Typhoons, as intense ocean-atmosphere interaction events, exert profound impacts on coastal regions. The path and intensity of typhoons are predominantly governed by oceanic and atmospheric processes. While extensive research has been conducted in deep ocean regions, the mechanisms of ocean-atmosphere heat exchange during typhoon events remain inadequately understood in shallow shelf regions. It’s particular in the East China Sea, which is distinguished by its expansive continental shelf, shallow depths, overlapping surface and bottom mixed layers, and the influences of shelf circulation and the Yangtze River plume. In this region, tides are one of the key driving forces influencing ocean dynamics, however, they are rarely considered in ocean-atmosphere coupling studies.

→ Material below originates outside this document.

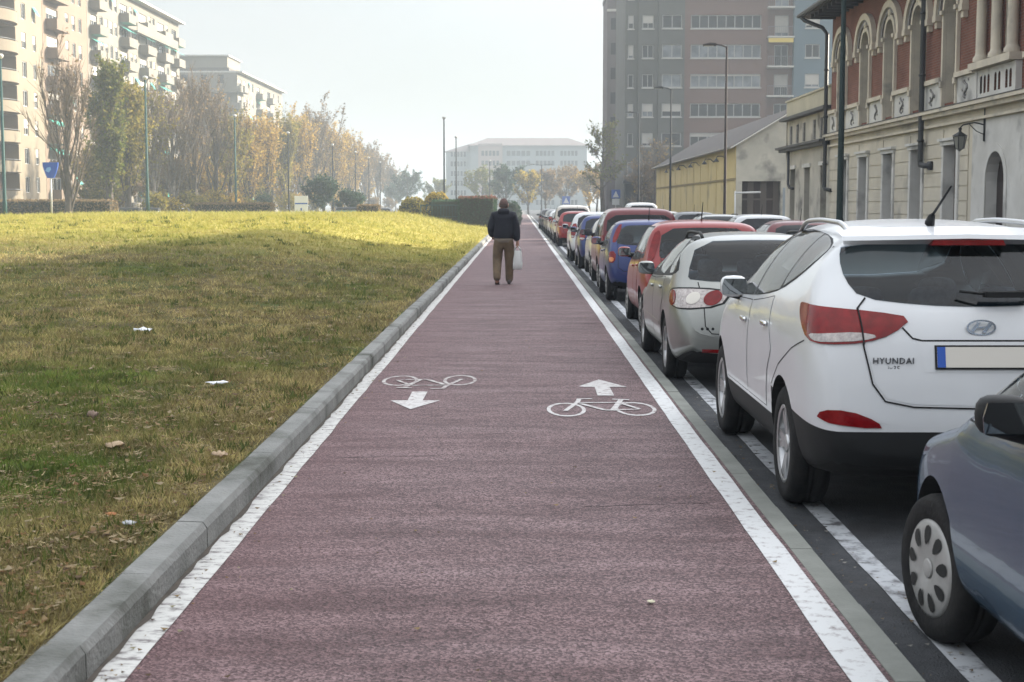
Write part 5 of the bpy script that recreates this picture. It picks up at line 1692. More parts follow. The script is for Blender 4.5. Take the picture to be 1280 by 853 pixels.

Basing on these, we have developed a high-resolution ocean-atmosphere coupled model for the coastal waters of China using the COAWST (Coupled-Ocean-Atmosphere-Wave-Sediment Transport) modeling system. This effort builds upon our research group's established high-resolution ocean model. Through simulations and validations of typhoon events, preliminary results demonstrate that ocean-atmosphere coupling significantly improves the prediction of typhoon tracks and intensities. This study will further analyze the dynamics of ocean-atmosphere heat flux exchanges during typhoons under the influence of shelf processes and examines their impacts on typhoon paths and intensities, with particular attention to the role of tides. These findings provide new insights into the dynamic processes induced by typhoons in coastal shelf regions and advance our understanding of their interactions with shallow ocean systems.